Milwaukee County Labor Council AFL-CIO

May 22, 2013

In The News

Sick leave decision heads for appeal, spurs national effort

By Dominique Paul Noth
Editor, Milwaukee Labor Press
On one thing Judge Thomas Cooper was right. At the May hearing on the case in Milwaukee Circuit Court, Cooper mused from the bench that he would be far from the last word – that however he ruled, the other side was bound to appeal.

He was dealing with the Metropolitan Milwaukee Association of Commerce’s lawsuit to stop what nearly 70% of city voters supported last November – mandating private employers to provide a minimum of paid sick days.

Statistics indicated that the lack of paid sick leave particularly impacted working mothers with low-paying jobs. Reporting also revealed a surprising number of companies that would make employees quit rather than giving them time for sick children.

Considerable legal talent and supportive briefs had been lined up on both sides, noted Cooper, for MMAC and by 9to5, the working women organization that had led the campaign for the ordinance.

Sure enough, when Cooper on June 12 ruled in favor the MMAC, an immediate appeal was promised by the legion of supporters for the ordinance, including the Milwaukee Area Labor Council. The appeal clearly had grounds.

Curiously enough, the newspaper normally quickly posts copies of police complaints and court decisions at jsonline. But it didn’t do so with Cooper’s 39-page decision. It simply provided a video from the winning side and promoted a forum where a number of suburban dwellers could rant against paid sick days.
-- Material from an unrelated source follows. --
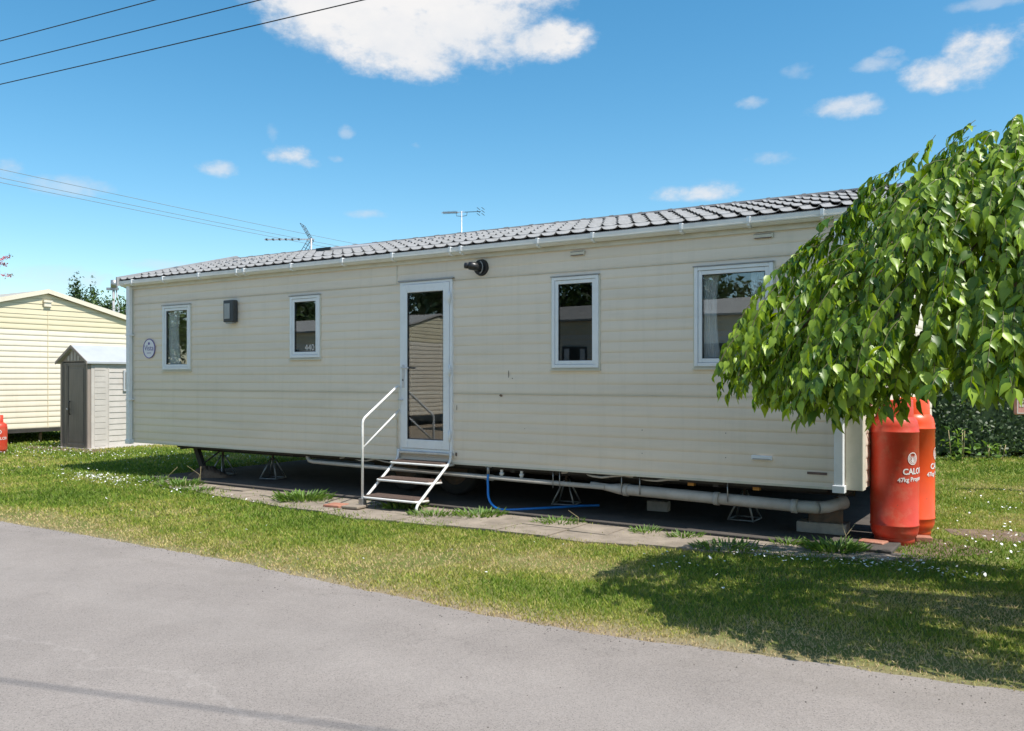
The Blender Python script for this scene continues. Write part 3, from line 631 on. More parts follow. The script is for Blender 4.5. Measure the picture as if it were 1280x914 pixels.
    v = MB(); v.box(-.455, -.016, .612, -.285, -.010, .634); v.build('badge', M['badge'], root)
    pq = MB(); cx, cz = -10.02, 1.90
    n = 36; vs = [(cx, -.020, cz)] + [(cx + .135 * math.cos(2 * math.pi * k / n), -.018, cz + .138 * math.sin(2 * math.pi * k / n)) for k in range(n)] + [(cx + .138 * math.cos(2 * math.pi * k / n), -.008, cz + .141 * math.sin(2 * math.pi * k / n)) for k in range(n)]
    pq.add(vs, [(0, 1 + k, 1 + (k + 1) % n) for k in range(n)] + [(1 + k, 1 + n + k, 1 + n + (k + 1) % n, 1 + (k + 1) % n) for k in range(n)]); po = pq.build('name_plaque', M['plaque'], root)
    rr = MB(); rr.tube([(cx + .137 * math.cos(2 * math.pi * k / 40), -.017, cz + .140 * math.sin(2 * math.pi * k / 40)) for k in range(41)], .0075, 6); 
    rr.tube([(cx + .0, -.019, cz + .075), (cx + .0, -.024, cz + .075)], .020, 12)
    vs, fs = text_mesh('Vista', .115); wd = max(v.x for v in vs)
    rr.add([(cx - wd / 2 + v.x, -.0225, cz - .028 + v.y) for v in vs], fs); rr.box(cx - .05, -.0225, cz - .070, cx + .05, -.0208, cz - .062); rr.build('lettering', M['violet'], po)
    # scuffs on the boards
    for (sx, sz, w_, h_) in ((-3.63, 1.50, .012, .10), (-3.58, 1.46, .02, .012), (-3.73, 1.275, .05, .03), (-4.33, 1.13, .010, .07), (-3.42, .92, .008, .012), (-2.05, .95, .010, .012), (-1.2, .95, .010, .012), (-1.2, .72, .01, .012), (-2.05, .72, .01, .012), (-4.34, .60, .035, .05)):
        vs = [(sx + w_ * .5 * math.cos(a) * random.uniform(.6, 1.2), -.0135, sz + h_ * .5 * math.sin(a) * random.uniform(.7, 1.1)) for a in [k * math.pi / 4 for k in range(8)]]; MB().add(vs, [tuple(range(8))]).build('scuff_mark', M['rusty'], body)
    # underfloor, chassis, wheels, steady
    u = MB(); u.box(L0 + .02, .01, ZB - .01, L1 - .01, WD - .02, ZB + .012); u.build('floor', M['under'], root)
    ch = MB()
    for t in (.42, 2.0, 3.7): ch.box(-9.45, t, .385, -.15, t + .06, .494)
    for s_ in [-9.40 + i * 1.15 for i in range(9)]: ch.box(s_, .06, .43, s_ + .05, WD - .1, .4935)
    ch.box(-9.45, .05, .455, -.3, .09, .4935)
    ch.box(-6.3, .8, .25, -5.6, 1.6, .384); ch.box(-3.4, 1.0, .28, -2.3, 1.9, .384)
    
    cho = ch.build('chassis', M['chassis'], root)
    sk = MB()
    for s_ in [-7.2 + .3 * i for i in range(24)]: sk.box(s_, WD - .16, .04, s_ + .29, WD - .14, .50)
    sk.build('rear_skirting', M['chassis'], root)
    cs = MB(); cs.prismx([(.02, 0), (.10, 0), (.10, .05), (.02, .05)], 0, .01); 
    cs = MB(); m4 = Matrix.Translation((-9.35, .30, .46)) @ Matrix.Rotation(R(-28), 4, 'Y'); cs.box(-.04, -.03, -.44, .04, .03, 0, m4); cs.tube([(-9.2, .3, .20), (-8.75, .35, .47)], .012, 6); cs.build('corner_steady', M['chassis'], root)
    for (ws, wy) in ((-4.78, .62), (-5.55, .62), (-4.78, 3.2), (-5.55, 3.2)):
        wm = MB(); prof = [(.20, -.08), (.30, -.085), (.325, -.06), (.33, 0), (.325, .06), (.30, .085), (.20, .08)]
        V = []; F = []; n = 32
        for (r, y) in prof: V += [(ws + r * math.cos(2 * math.pi * k / n), wy + y, .37 + r * math.sin(2 * math.pi * k / n)) for k in range(n)]
        for i in range(len(prof) - 1): F += [(i * n + k, i * n + (k + 1) % n, (i + 1) * n + (k + 1) % n, (i + 1) * n + k) for k in range(n)]
        wh = wm.add(V, F, True).build('wheel', M['rubber'], root)
        rm = MB(); pr = [(.0, -.045), (.05, -.05), (.09, -.035), (.13, -.05), (.17, -.03), (.20, -.075)]; V = []; F = []
        for (r, y) in pr: V += [(ws + max(r, .001) * math.cos(2 * math.pi * k / n), wy + y, .37 + max(r, .001) * math.sin(2 * math.pi * k / n)) for k in range(n)]
        for i in range(len(pr) - 1): F += [(i * n + k, i * n + (k + 1) % n, (i + 1) * n + (k + 1) % n, (i + 1) * n + k) for k in range(n)]
        rm.add(V, F, True).build('rim', M['rusty'], wh)
    # waste pipes slung below the wall
    p = MB(); p.tube([(-6.82, .10, .50), (-6.82, .10, .43), (-6.78, .09, .395), (-6.70, .08, .385), (-2.50, .06, .345)], .026, 10)
    for x in (-3.95, -2.62): p.tube([(x - .05, .085, .357), (x + .05, .085, .352)], .036, 10)
    wp = p.build('waste_pipe', M['pvc'], root)
    for x in (-3.78, -3.52): k = MB(); k.tube([(x, .08, .50), (x, .08, .37)], .017, 8); k.tube([(x, .08, .42), (x, .08, .395)], .026, 8); k.build('inlet', M['upvc'], wp)
    for x in (-3.1, -3.02, -2.3, -2.1, -1.2): k = MB(); k.tube([(x, .04, .5), (x, .04, .30)], .006, 4); k.build('hanger', M['metal'], wp)
    p = MB(); p.tube([(-2.62, .08, .36), (-2.45, .09, .34), (-2.35, .10, .335), (-.55, .12, .30), (-.45, .13, .30), (-.38, .16, .30)], [.03, .04, .056, .056, .057, .058], 16)
    p.tube([(-.40, .13, .30), (-.33, .20, .305), (-.24, .34, .33)], .055, 16, False); p.tube([(-.27, .30, .325), (-.22, .37, .337)], .064, 16, False)
    for x in (-2.30, -1.35, -.62): p.tube([(x, .10, .332 - (x + 2.3) * .018), (x + .05, .10, .331 - (x + 2.3) * .018)], .064, 16)
    p.build('soil_pipe', M['pvc'], root)
    k = MB(); k.box(-1.62, .10, .42, -1.56, .16, .47); k.build('pipe_clamp', M['orange'], root); k = MB(); k.box(-.98, .10, .42, -.92, .16, .47); k.build('pipe_clamp', M['orange'], root)
    c = MB(); c.tube([(-3.0 + i * .12, .05 + .02 * math.sin(i), .465 + .018 * math.sin(i * 1.3)) for i in range(12)], .012, 6); c.build('loose_cable', M['pvc'], root); c = MB(); c.tube([(-6.2 + i * .15, .05 + .02 * math.sin(i), .46 + .02 * math.sin(i * 1.9)) for i in range(8)], .010, 6); c.build('loose_cable', M['pvc'], root)
    return root
build_caravan()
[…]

If the newspaper had posted the decision promptly, the comments might have changed. Readers would have discovered that ruling did not support MMAC on their major economic issues but decided that including domestic violence as a reason for time off stretched the legal bounds.

The judge did not simply sever this element from the final ordinance.

So ironically, preference for employees coughing into a customer’s soup was the first salvo against the ordinance. And the second one that MMAC proudly embraced was not allowing protection from domestic violence.

Certainly, despite the MMAC hysterics, cost never seemed an issue, since it was minimal. In general terms and with other restraints and monitoring, the ordinance limits the benefit to nine days for workers in large companies and five days for workers in small businesses. It also sets a one-hour gain in paid time for every 30 hours worked, which means it would take a couple of months for most workers to earn one day off.

Since the Milwaukee ordinance passed, the paid sick day movement has made major gains. Several states are far down the road in passing their own versions, which apparently do not raise constitutional issues. Wisconsin may well follow suit as a state.

And most notable is the Healthy Families Act, a federal bill wending its way through Congress with major support. Not just from members of the House and Senate. Another backer is Milwaukee Mayor Tom Barrett, who opposed a sick day ordinance limited to the city.

So whatever the appeal results in the Milwaukee case, the city ordinance so broadly supported by the citizens emerges as the start of a national movement, not a closing chapter.